Batman '89 will introduce a Tim Burton-influenced Two-Face and Robin

Batman '89, written by Hamm with art by Joe Quinones, will continue the story of Bruce Wayne as he appears in the world of the hugely influential Tim Burton-directed Batman movies. Among other things, that means the comic series will reintroduce Michelle Pfeiffer's Catwoman/Selina Kyle and reincorporate the version of Harvey Dent, played in the movie by Billy Dee Williams, whose eventual transformation into Two-Face didn't make it into Batman Returns. 

Hamm was a co-writer of the screenplay for Burton's Batman and received a story credit on Batman Returns, so it makes sense that the story of the comic will look to borrow ideas that didn't make it into those movies, including the first look at what this particular Gotham's Robin might look like. But there is a possible precedent for opening things up further, since this isn't the first crack at Keaton-as-Batman Quinones has taken: In 2016, the artist shared some pieces on his blog from a version of Batman '89 that he pitched with Kate Leth that he says DC turned down at the time, including images of Poison Ivy, Harley Quinn, and Williams as Two-Face.

Batman '89 will be accompanied by Superman '78

Keaton's Batman isn't the only famous face being reintroduced in the comics. Accompanying Batman '89 will be Superman '78, following the rendition of the Man of Steel as played by actor Christopher Reeve in his big-screen debut, directed by Richard Donner. Like the Batman book, it will continue the story from the conclusion of the first one, in a world where Superman and his awesome abilities are still a new and exciting concept for the people of Metropolis and Lex Luthor has just failed to nuke away the California coast.

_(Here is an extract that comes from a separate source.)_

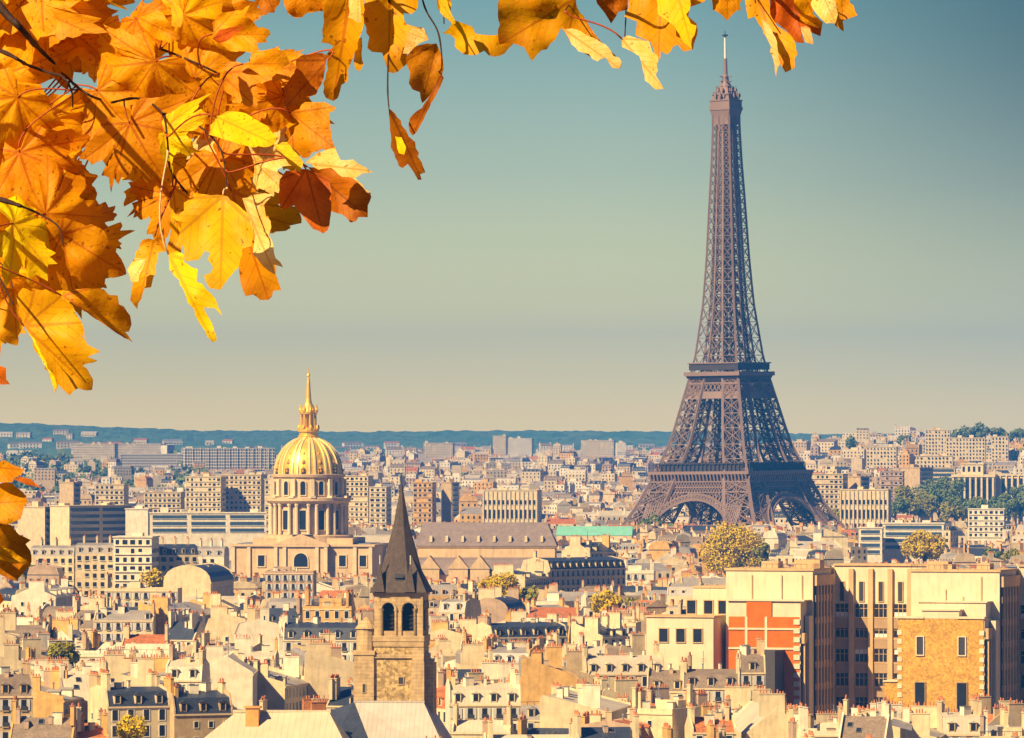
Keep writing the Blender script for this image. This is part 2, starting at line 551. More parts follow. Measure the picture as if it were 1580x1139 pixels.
ring(m, 37.4, 120.5, 121.2, 5)
for k in range(4):
    T = Matrix.Rotation(k * math.pi / 2, 3, 'Z')
    for i in range(12):
        x = -18.6 + i * 3.1; x2 = x + 3.1
        m.strut(T @ Vector((x, -19.4, 103.5)), T @ Vector((x2, -18.2, 108.8)), 0.6)
        m.strut(T @ Vector((x2, -19.4, 103.5)), T @ Vector((x, -18.2, 108.8)), 0.6)
    m.strut(T @ Vector((-19, -18.4, 108.6)), T @ Vector((19, -18.4, 108.6)), 0.8)
m.build('second_platform', IRON, TWR)
m = MB(); ring(m, 34.5, 108.8, 113.0, 1.0, 39.0); ring(m, 36.0, 116.6, 120.5, 3); m.build('frieze', IRON_SHADE, TWR)
# top
m = MB()
ring(m, 11.9, 268, 272.0, 1.0, 11.9)
ring(m, 12.0, 272, 277.0, 1.0, 14.4)
ring(m, 15.0, 277, 279.0, 7)
ring(m, 14.2, 279.0, 282.6, 1.0)
ring(m, 15.0, 282.6, 283.4, 7)
ring(m, 12.4, 283.4, 286.4, 6.1, 12.0)
ring(m, 13.4, 286.4, 287.0, 6.6)
ring(m, 9.6, 287.0, 291.0, 4.7, 7.6)
random.seed(5)
for i in range(44):
    a = random.uniform(0, 6.28); r = random.uniform(5.6, 8.6); z = random.choice([283.4, 283.4, 287])
    if z == 287: r *= 0.75
    x, y = r * math.cos(a), r * math.sin(a)
    m.strut((x, y, z), (x, y, z + random.uniform(2.0, 5)), random.uniform(0.4, 0.9))
    if i % 2: m.box(x-0.7, x+0.7, y-0.7, y+0.7, z+1.5, z+3.2, 0, True)
m.build('top_platform', IRON, TWR)
m = MB(); m.lathe([(3.8, 290), (3.6, 292), (2.6, 294), (2.0, 295), (2.0, 298), (1.3, 299), (1.1, 309)], 12)
for z in (291.5, 294.5, 297.5):
    for k in range(6):
        a = k * 1.05 + z; m.strut((2*math.cos(a), 2*math.sin(a), z), (4.2*math.cos(a), 4.2*math.sin(a), z + 0.4), 0.6)
m.build('cupola', IRON, TWR)
m = MB(); m.lathe([(0.75, 309), (0.7, 316), (0.55, 322.4)], 10)
m.build('antenna_mast', mat('white_mast', (0.8, 0.74, 0.66), 0.6, 0.1), TWR)
m = MB(); m.lathe([(0.5, 322.4), (1.9, 323), (1.9, 323.6), (0.3, 324), (0.15, 326.5)], 10)
m.build('antenna_tip', DARK, TWR)
m = MB()
for sx in (-1, 1):
    for sy in (-1, 1):
        m.box(sx*50 - 15, sx*50 + 15, sy*50 - 15, sy*50 + 15, -0.5, 3)
m.build('masonry_footing', STONE, TWR)

# ------------------------------------------------------------------ golden dome church
GOLD = mat('gilded_lead', (0.98, 0.62, 0.07), 0.42, 0.12, 0.5, metal=0.55, spec=0.6)
GOLD_D = mat('dull_gilding', (0.80, 0.40, 0.05), 0.6, 0.25, 0.8, metal=0.4)
DOM = empty('golden_dome_church', (-99.8, 3080, 0), R(-7))
tag(DOM, 'stone church crowned by a ribbed golden dome, lantern and needle spire', 'church')
def arch_window(w, h, arched=True, frame=0.25, th=0.25, glass=None, fr=None):
    """window mesh: standing frame, set-in dark pane; origin bottom centre on the wall plane, facing -Y"""
    m = MB()
    n = 8
    outl = [(-w/2, 0), (w/2, 0)]
    if arched:
        outl += [(w/2*math.cos(a), h - w/2 + w/2*math.sin(a)) for a in [math.pi*i/n for i in range(n+1)]]
    else:
        outl += [(w/2, h), (-w/2, h)]
    m.extry(outl, -0.04, 0.0, 1)
    def grow(p):
        x, z = p
        return (x + (frame if x > 0 else -frame), z + (frame if z > h*0.6 else -frame))
    o2 = [grow(p) for p in outl]
    k = len(outl)
    for i in range(k):
        j = (i+1) % k
        a, b_, c, d = outl[i], outl[j], o2[j], o2[i]
        m.face([(a[0], -th, a[1]), (b_[0], -th, b_[1]), (c[0], -th, c[1]), (d[0], -th, d[1])], 0)
        m.face([(a[0], 0, a[1]), (b_[0], 0, b_[1]), (b_[0], -th, b_[1]), (a[0], -th, a[1])], 0)
        m.face([(d[0], -th, d[1]), (c[0], -th, c[1]), (c[0], 0, c[1]), (d[0], 0, d[1])], 0)
    return m.mesh('window', [fr or FRAME, glass or GLASS])
ST_W = lambda w, h, a=True, f=0.35: arch_window(w, h, a, f, 0.4, GLASS, STONE_P)
# body
m = MB()
m.box(-34, 34, 0, 45, 0, 23.4)
m.box(-35, 35, -1.0, 46, 23.6, 24.6, 0, True)
m.box(-12.5, 12.5, -3.2, 0, 0, 23.4)
m.box(-24, 24, 2, 44, 24.6, 27.5)
m.extry([(-13.5, 24.6), (13.5, 24.6), (0, 29.6)], -4.0, 1.8)
m.box(-13.4, 13.4, -4.1, 0, 23.5, 24.55, 0, True)
m.build('wall', STONE, DOM)
for x in (-33, -25.5, -12, -7.8, 7.8, 12, 25.5, 33):
    y = -3.2 if abs(x) < 13 else 0
    m = MB(); m.box(x-0.8, x+0.8, y-0.9, y, 0, 23.3)
    m.build('pilaster', STONE_P, DOM)
w1 = ST_W(6.6, 6.5, True, 0.5); w2 = ST_W(3.2, 5.2, False, 0.5)
inst('window', w1, DOM, (0, -3.25, 14.0))
for x in (-19.5, 19.5, 29.3): inst('window', w2, DOM, (x, -0.05, 14.2))
# drums
m = MB()
yc = 20
m.lathe([(21.5, 24), (21.5, 28.7), (20.4, 28.9), (19.0, 29.0), (17.0, 29.2), (17.0, 43.8), (19.2, 44), (20.3, 45.2), (20.3, 46.6), (17.6, 46.8),
         (16.6, 47.0), (16.6, 56.2), (17.6, 56.6), (17.9, 57.8), (16.4, 58.0)], 48, 0, (0, yc))
drum = m.build('drum', STONE, DOM)
m = MB()
for i in range(24):
    base = 2*math.pi*(i//2)/12 + (0.105 if i % 2 else -0.105) + R(90) + R(15)
    x, y = 18.3*math.cos(base), yc + 18.3*math.sin(base)
    m.lathe([(0.85, 29.2), (0.75, 42.8), (1.05, 43.0), (1.05, 43.9)], 8, 0, (x, y))
for i in range(12):
    a = 2*math.pi*i/12 + R(15) + R(90)
    m.T = Matrix.Translation((0, yc, 0)) @ Matrix.Rotation(a, 4, 'Z')
    m.box(16.2, 18.2, -0.9, 0.9, 47, 55.6)
    m.box(16.0, 20.6, -1.3, 1.3, 46.6, 47.6)
    m.T = None
m.build('column', STONE_P, drum)
wl = ST_W(3.0, 9.2, False, 0.4); wu = ST_W(2.5, 6.6, True, 0.4)
for i in range(12):
    a = 2*math.pi*i/12 + R(90)
    if math.sin(a) > 0.3: continue
    for me, r, z in ((wl, 17.1, 31.5), (wu, 16.7, 48.0)):
        inst('window', me, drum, (r*math.cos(a), yc + r*math.sin(a), z), a + R(90))
# dome
prof = [(16.0, 58.0)]
for i in range(1, 15):
    t = i / 14 * R(82)
    prof.append((16.0 * math.cos(t)**0.92 if i < 15 else 2.6, 58.0 + 17.6 * math.sin(t)))
prof = [p for p in prof if p[0] > 3.6] + [(3.6, 75.6)]
m = MB(); m.lathe(prof, 48, 0, (0, yc))
dome = m.build('dome', GOLD, DOM, smooth=True)
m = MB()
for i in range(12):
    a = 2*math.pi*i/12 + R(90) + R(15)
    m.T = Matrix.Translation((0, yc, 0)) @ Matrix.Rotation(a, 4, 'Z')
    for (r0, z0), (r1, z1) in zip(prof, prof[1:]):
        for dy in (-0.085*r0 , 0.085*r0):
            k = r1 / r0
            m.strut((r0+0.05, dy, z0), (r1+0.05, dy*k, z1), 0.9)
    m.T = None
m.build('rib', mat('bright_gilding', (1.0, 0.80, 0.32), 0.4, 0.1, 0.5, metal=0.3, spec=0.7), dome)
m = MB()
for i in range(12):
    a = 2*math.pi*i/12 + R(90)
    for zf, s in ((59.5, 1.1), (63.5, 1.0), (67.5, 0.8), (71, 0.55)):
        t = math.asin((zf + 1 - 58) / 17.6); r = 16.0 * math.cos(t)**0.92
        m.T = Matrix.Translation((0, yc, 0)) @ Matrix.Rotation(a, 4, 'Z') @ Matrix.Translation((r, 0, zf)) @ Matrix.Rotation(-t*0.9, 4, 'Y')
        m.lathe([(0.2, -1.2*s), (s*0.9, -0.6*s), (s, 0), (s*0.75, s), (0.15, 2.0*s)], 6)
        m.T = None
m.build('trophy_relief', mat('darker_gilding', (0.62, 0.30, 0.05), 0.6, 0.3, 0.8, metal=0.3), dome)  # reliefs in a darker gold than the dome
m = MB()
for i in range(12):
    a = 2*math.pi*i/12 + R(90)
    m.T = Matrix.Translation((0, yc, 0)) @ Matrix.Rotation(a, 4, 'Z')
    m.box(15.0, 16.6, -0.85, 0.85, 58, 60.6)
    m.T = None
m.build('dome_window', GLASS, dome)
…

No word yet on how many times he's going to abuse that "fly around the earth fast enough to go backwards in time" trick, or whether the pair will split the difference to meet up for a special crossover event (Batman/Superman 1984, anyone?).

The books are set to debut digitally on July 27, with printed versions coming later in the summer or early fall, while bound hardcover editions available by the end of the year.